Qatar Museums Explores the Vanishing Heritage of Syria in a Striking New Exhibition at the Museum of Islamic Art in Doha

  • Cavour Vase

    Cavour Vase

  • Tile firtware

    Tile firtware

The Museum of Islamic Art (MIA) in Doha will present a major exhibition entitled Syria Matters opening on November 23, 2018 as part of the MIA ten-year anniversary celebrations as Qatar’s first world-class international museum. Set in a spectacular waterfront park on the Corniche of Doha, MIA opened its doors to international acclaim in November 2008 in a building designed by the legendary Chinese American architect, I M Pei. MIA holds one of the world’s greatest collections of Islamic art, spanning over 1,400 years and representing Islamic art from three continents, with precious objects, paintings, textiles and jewels in its extensive permanent collection.  
 
Syria Matter stakes as its subject the extraordinary cultural heritage of Syria, illuminating Syria’s key role in the artistic and intellectual history of the world.

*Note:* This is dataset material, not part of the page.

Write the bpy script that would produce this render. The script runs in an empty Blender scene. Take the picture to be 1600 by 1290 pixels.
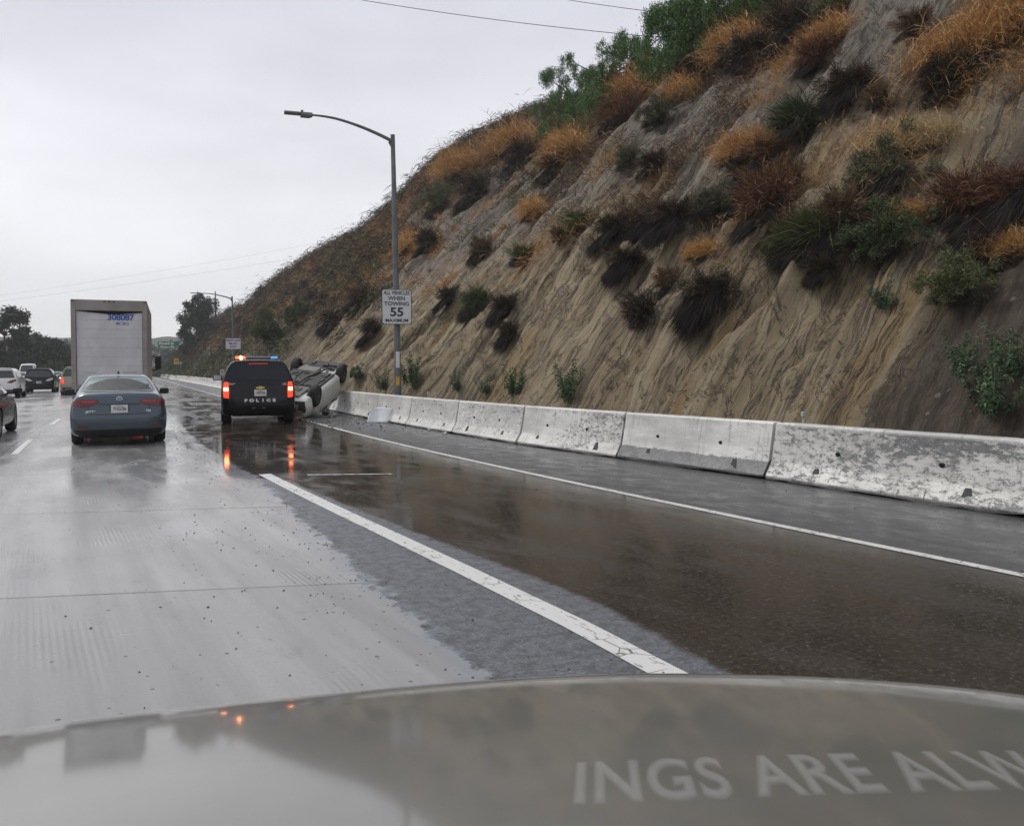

So much of this precious heritage has been tragically lost through the destruction of its fabled cities of Palmyra and Aleppo, as well as countless other cultural heritage sites, during a bitter civil war, almost unprecedented in recent history. This exhibition will bring to life the multifaceted layers of Syria’s architectural and cultural history going as far back as the country’s early pre-Islamic past and will explore its many contributions to world history.
 
The exhibition, co-curated by MIA Director Dr. Julia Gonnella and Rania Abdellatif, draws on MIA’s own spectacular collection, shown alongside loans from other world-renowned international museums, including the Louvre in Paris, the Museum of Ancient Near Eastern Art in Berlin, the Berlin State Library, other significant Qatar Museums (QM) collections such as the Orientalist Collection, as well as the Qatar National Library and Sheikh Faisal Bin Qassim Museum. The works include pre-Islamic artefacts, Orientalist paintings and photographs, as well as precious works of Islamic art from Syria’s rich history: early Qurans, medieval manuscripts, glass, ceramics, textiles and tiles. It will also show rarely-seen elements of the former wooden interior decoration from a private Damascus house.
 
As part of the exhibition installation, there will be a specially-designed immersive experience of several key sites such as the Umayyad Mosque of Damascus and the Citadel of Aleppo, giving visitors a unique experience of these remarkable locations. 
 
Among the rare treasures which will go on show are:

  • A bird of prey, sculpted in basalt, from the archaeological site of Tell Halaf in Northern Syria, dating from early 9th century BCE
  • A Palmyra relief with a camel, dating from the first half of 3rd century CE
  • Paintings from QM’s Orientalist Collection including “The Great Caravan at Palmyra” c1785, Louis-François Cassas (1756-1827) and “Damascus” c 1860 by Edward Lear (1812-1888)
  • The so-called Cavour Vase, which is the most spectacular example of a very small group of richly decorated cobalt blue and purple enameled and gilded glass vessels made in Syria or Egypt in the late 13th century CE
  • A precious gilded blue flask made in the mid-12th century CE in or near what is today the Syrian city of Raqqa, situated on the Euphrates in the north-east of the country 

MIA Director Dr. Julia Gonnella said, “As we reach the 10th anniversary of the opening of the Museum of Islamic Art, we are proud to present this important exhibition. Syria is undergoing one of the worst human tragedies world-wide. This once proud and splendid country has been largely destroyed and great parts of its population have left in one of the biggest refugee migrations of recent history. The exhibition aims to draw attention to the amazing cultural heritage of the country, and at the same time is a plea to safeguard this endangered legacy.”
 
In parallel with the MIA exhibition, two other special exhibitions will be staged in Doha: the Qatar National Library will present Syria and the French Mandate Period which refers to a mandate that was created by the League of Nations after the fall of the Ottoman Empire in World War I. At Mathaf: Arab Museum of Modern Art, there will be an exhibition of the work of Fateh Moudarres (1922-1999), one of the founders of the modern art movement in Syria, Mathaf will also present a solo exhibition by Mounira Al Solh with works made in collaboration with Syrian refugees, as well as a group exhibition titled “Revolution Generations” including works by Simone Fattal on Syria’s tragedies.